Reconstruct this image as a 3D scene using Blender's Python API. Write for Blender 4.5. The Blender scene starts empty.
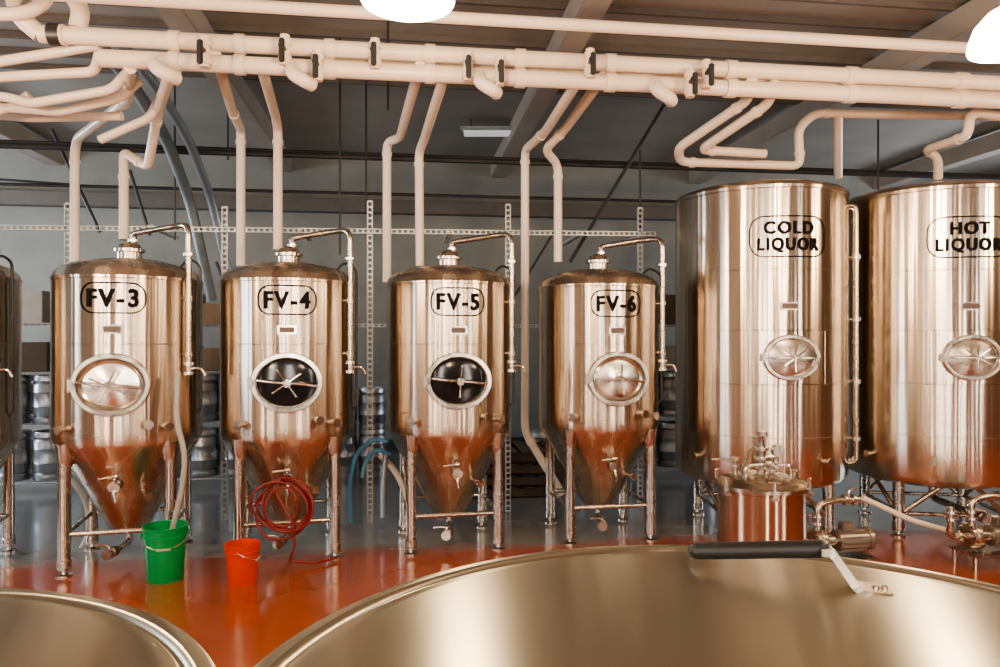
import bpy, bmesh, math, random
from mathutils import Vector, Matrix
random.seed(4)
S = bpy.context.scene
F = 722.0; HZ = 340.0; CH = 1.9
def P(px, py, d):
    return Vector(((px-500)/F*d, d, CH+(HZ-py)*d/F))

# ------------------------------------------------------------ materials
def newmat(name):
    m = bpy.data.materials.new(name); m.use_nodes = True
    nt = m.node_tree; b = nt.nodes['Principled BSDF']
    return m, nt, b
def plain(name, col, rough=0.5, metal=0.0, var=0.08, scale=8, coat=0, emis=None, es=0, trans=0, bump=0):
    m, nt, b = newmat(name)
    b.inputs['Roughness'].default_value = rough
    b.inputs['Metallic'].default_value = metal
    b.inputs['Coat Weight'].default_value = coat
    b.inputs['Transmission Weight'].default_value = trans
    tc = nt.nodes.new('ShaderNodeTexCoord')
    n = nt.nodes.new('ShaderNodeTexNoise'); n.inputs['Scale'].default_value = scale; n.inputs['Detail'].default_value = 5
    nt.links.new(tc.outputs['Object'], n.inputs['Vector'])
    mix = nt.nodes.new('ShaderNodeMix'); mix.data_type = 'RGBA'
    mix.inputs['A'].default_value = [max(0, c*(1-var*2)) for c in col]+[1]
    mix.inputs['B'].default_value = [min(1, c*(1+var*2)) for c in col]+[1]
    nt.links.new(n.outputs['Fac'], mix.inputs['Factor'])
    nt.links.new(mix.outputs['Result'], b.inputs['Base Color'])
    if emis:
        b.inputs['Emission Color'].default_value = list(emis)+[1]
        b.inputs['Emission Strength'].default_value = es
    if bump:
        bp = nt.nodes.new('ShaderNodeBump'); bp.inputs['Strength'].default_value = bump; bp.inputs['Distance'].default_value = 0.02
        nt.links.new(n.outputs['Fac'], bp.inputs['Height']); nt.links.new(bp.outputs['Normal'], b.inputs['Normal'])
    return m
def steel(name, col, r0, r1, aniso=0.6, streak=(7, 7, 0.25), bump=0.25, rot=0.25, dist=0.02, axis='Z'):
    m, nt, b = newmat(name)
    b.inputs['Metallic'].default_value = 1.0
    if aniso:
        b.inputs['Anisotropic'].default_value = aniso
        b.inputs['Anisotropic Rotation'].default_value = rot
        tg = nt.nodes.new('ShaderNodeTangent'); tg.direction_type = 'RADIAL'; tg.axis = axis
        nt.links.new(tg.outputs['Tangent'], b.inputs['Tangent'])
    tc = nt.nodes.new('ShaderNodeTexCoord')
    mp = nt.nodes.new('ShaderNodeMapping'); mp.inputs['Scale'].default_value = streak
    nt.links.new(tc.outputs['Object'], mp.inputs['Vector'])
    n = nt.nodes.new('ShaderNodeTexNoise'); n.inputs['Scale'].default_value = 1.0; n.inputs['Detail'].default_value = 2
    nt.links.new(mp.outputs['Vector'], n.inputs['Vector'])
    mr = nt.nodes.new('ShaderNodeMapRange'); mr.inputs['To Min'].default_value = r0; mr.inputs['To Max'].default_value = r1
    mr.inputs['From Min'].default_value = .3; mr.inputs['From Max'].default_value = .7
    nt.links.new(n.outputs['Fac'], mr.inputs['Value']); nt.links.new(mr.outputs['Result'], b.inputs['Roughness'])
    mix = nt.nodes.new('ShaderNodeMix'); mix.data_type = 'RGBA'
    mix.inputs['A'].default_value = [c*.93 for c in col]+[1]
    mix.inputs['B'].default_value = [min(1, c*1.06) for c in col]+[1]
    nt.links.new(n.outputs['Fac'], mix.inputs['Factor']); nt.links.new(mix.outputs['Result'], b.inputs['Base Color'])
    if bump:
        bp = nt.nodes.new('ShaderNodeBump'); bp.inputs['Strength'].default_value = bump; bp.inputs['Distance'].default_value = dist
        nt.links.new(n.outputs['Fac'], bp.inputs['Height']); nt.links.new(bp.outputs['Normal'], b.inputs['Normal'])
    return m

M_TANK = steel('tank_stainless', (0.665, 0.56, 0.455), .23, .30, aniso=.85, streak=(9, 9, .2), bump=.45)
M_LIQ = steel('liquor_tank_stainless', (0.685, 0.585, 0.48), .21, .28, aniso=.85, streak=(7, 7, .12), bump=.6)
M_STEEL = steel('fitting_steel', (0.52, 0.455, 0.385), .20, .30, aniso=0, streak=(9, 9, 9), bump=0)
M_BRIGHT = steel('manway_steel', (0.80, 0.735, 0.65), .16, .26, aniso=0, streak=(9, 9, 9), bump=0)
M_BRINK = steel('brink_copper_steel', (0.64, 0.46, 0.34), .18, .24, aniso=.8)  # plain steel; the floor's coppery reflection is tinted into its base colour
M_LID = steel('lid_brushed_steel', (0.43, 0.41, 0.335), .29, .33, aniso=.9, streak=(1, 1, 1), bump=0, rot=0.0, axis='X')
M_BLACK = plain('black_ink', (.010, .009, .009), .8)
M_BLACK.node_tree.nodes['Principled BSDF'].inputs['Specular IOR Level'].default_value = .15
M_RUBBER = plain('black_rubber_grip', (.02, .02, .022), .45)
M_INTERIOR = plain('dark_manway_glass', (.012, .012, .014), .12)  # black glossy sheet paints the shade inside the open manways
M_PIPE = plain('white_pvc_jacket', (.74, .625, .52), .38, var=.05, scale=3)
M_CLAMP = plain('black_clamp', (.03, .03, .03), .4)
M_IRON = plain('black_iron', (.035, .035, .038), .5)
M_DUCT = plain('galvanized', (.42, .47, .50), .4, metal=.8)
M_STRUT = plain('perforated_strut_zinc', (.54, .54, .52), .45, metal=.4)
M_GREEN = plain('green_plastic', (.0, .27, .07), .35, var=.05)
M_RED = plain('red_plastic', (.65, .055, .02), .35, var=.05)
M_REDH = plain('red_hose_rubber', (.20, .016, .012), .4)
M_BLUEH = plain('blue_hose', (.06, .19, .32), .3)
M_CLRH = plain('clear_braided_hose', (.50, .47, .44), .25, trans=.3)
M_KEG = steel('keg_steel', (.46, .47, .48), .3, .45, aniso=0, bump=0)
M_WOOD = plain('pallet_wood', (.14, .10, .07), .8)
M_CARD = plain('cardboard', (.28, .20, .13), .8)
M_BROWN = plain('nameplate', (.12, .08, .06), .4, metal=.3)
M_MOTOR = plain('pump_motor_grey', (.32, .28, .24), .35, metal=.8)
M_SHADE = plain('opal_shade', (.9, .9, .88), .3, emis=(1, .88, .70), es=9)
M_TUBEL = plain('fixture_diffuser', (.7, .75, .75), .4, emis=(.9, .95, 1), es=.35)
M_CEIL = plain('ceiling_paint', (.33, .305, .27), .8, var=.12, scale=1.2)
M_BEAM = plain('beam_paint', (.36, .31, .26), .75, var=.10, scale=2)
M_JOIST = plain('joist_grey', (.15, .13, .115), .8)
M_WALL = plain('wall_block_grey', (.26, .255, .23), .8, var=.15, scale=1.5)
M_WALLW = plain('wall_warm', (.12, .085, .06), .8, var=.15, scale=1.5)
M_WIN = plain('daylight_pane', (.8, .85, .9), .2, emis=(.72, .86, 1.0), es=9)
M_FRONTGLOW = plain('front_daylight_pane', (.8, .85, .9), .2, emis=(1.0, .93, .82), es=19)  # glowing panes added behind the camera to streak the tank reflections
M_TRIM = plain('dark_trim', (.05, .05, .05), .5)

TH = math.radians(7.5)
# floor
m, nt, b = newmat('floor_epoxy'); M_FLOOR = m
tc = nt.nodes.new('ShaderNodeTexCoord')
sp = nt.nodes.new('ShaderNodeSeparateXYZ'); nt.links.new(tc.outputs['Object'], sp.inputs['Vector'])
nz = nt.nodes.new('ShaderNodeTexNoise'); nz.inputs['Scale'].default_value = 1.3; nz.inputs['Detail'].default_value = 7
nt.links.new(tc.outputs['Object'], nz.inputs['Vector'])
ad = nt.nodes.new('ShaderNodeMath'); ad.operation = 'MULTIPLY_ADD'; ad.inputs[1].default_value = .5
nt.links.new(nz.outputs['Fac'], ad.inputs[0]); nt.links.new(sp.outputs['Y'], ad.inputs[2])
mr = nt.nodes.new('ShaderNodeMapRange'); mr.inputs['From Min'].default_value = 6.7; mr.inputs['From Max'].default_value = 7.0
nt.links.new(ad.outputs[0], mr.inputs['Value'])
mo = nt.nodes.new('ShaderNodeMix'); mo.data_type = 'RGBA'
mo.inputs['A'].default_value = (.29, .06, .02, 1); mo.inputs['B'].default_value = (.42, .105, .038, 1)
nt.links.new(nz.outputs['Fac'], mo.inputs['Factor'])
mg = nt.nodes.new('ShaderNodeMix'); mg.data_type = 'RGBA'
mg.inputs['B'].default_value = (.24, .24, .235, 1)
nt.links.new(mo.outputs['Result'], mg.inputs['A']); nt.links.new(mr.outputs['Result'], mg.inputs['Factor'])
nt.links.new(mg.outputs['Result'], b.inputs['Base Color'])
rr = nt.nodes.new('ShaderNodeMapRange'); rr.inputs['To Min'].default_value = .12; rr.inputs['To Max'].default_value = .32
nt.links.new(nz.outputs['Fac'], rr.inputs['Value']); nt.links.new(rr.outputs['Result'], b.inputs['Roughness'])
b.inputs['Coat Weight'].default_value = .8; b.inputs['Coat Roughness'].default_value = .12
bp = nt.nodes.new('ShaderNodeBump'); bp.inputs['Strength'].default_value = .1; bp.inputs['Distance'].default_value = .01
nt.links.new(nz.outputs['Fac'], bp.inputs['Height']); nt.links.new(bp.outputs['Normal'], b.inputs['Normal'])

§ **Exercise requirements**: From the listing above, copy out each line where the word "scene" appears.

§ **Complete response**:
Reconstruct this image as a 3D scene using Blender's Python API. Write for Blender 4.5. The Blender scene starts empty.
S = bpy.context.scene